Hamm, then 30, went on to score seven more goals during the WUSA season, helping the Freedom advance to the Founders Cup title game, where her team fell 3–2 to the Carolina Courage.

Abby Wambach


After leading the U.S. to its third straight Olympic gold, Wambach received 20.67% of votes to beat out Brazil’s Marta (13.5%) and American teammate Alex Morgan (10.87%) for FIFA’s top honor in 2012.

“Winning any individual award is a product of the team you play for,” Wambach said in her acceptance speech for the award at the Ballon d’Or gala in Zurich. “I’ve never scored a goal without receiving a pass from my teammates.” 

Wambach, then 32, scored five times at the London Games and won the tournament’s Golden Ball, which is given to its top performer.

In 2012, she increased her career goals total to 152, bringing her within six scores of tying Hamm’s international record of 158. Wambach would ultimately surpass Hamm’s mark in June 2013.

The striker finished her award-winning year with 24 goals.

Carli Lloyd


Lloyd scored 18 goals for the U.S. women’s national team in 2015, helping her win FIFA World Player of the Year as well as U.S. Soccer’s female player of the year honors. 

The 33-year-old turned in one of the finest individual performances ever in a World Cup final, men’s or women’s, scoring a hat trick in the first 16 minutes of the U.S. women's national team's victory over Japan on July 5. 

Her third and final goal of the match was a 50-yard strike from around midfield, one of 10 goals nominated for FIFA’s Goal of the Year. Lloyd’s was the only goal scored by a woman to be nominated. 

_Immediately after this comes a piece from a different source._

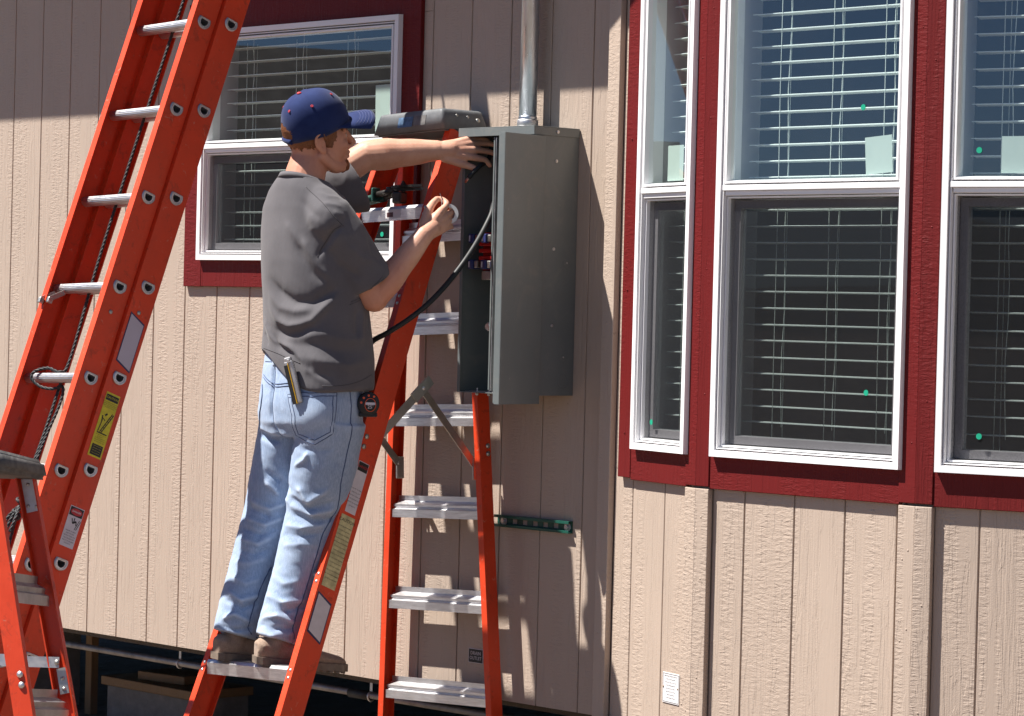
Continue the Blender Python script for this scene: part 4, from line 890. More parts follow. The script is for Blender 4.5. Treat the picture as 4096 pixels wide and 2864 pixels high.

Lloyd captured the Women’s World Cup’s Golden Ball and Silver Boot awards after netting six goals in the tournament and becoming the first female player to score in four straight knockout round matches. Along with winning the World Cup, the United States went 20–4–2 in 2015, with its only losses coming in friendly matches.

Lloyd also starred for the NWSL’s Houston Dash in 2015, scoring four goals—including three game-winners—in 12 matches.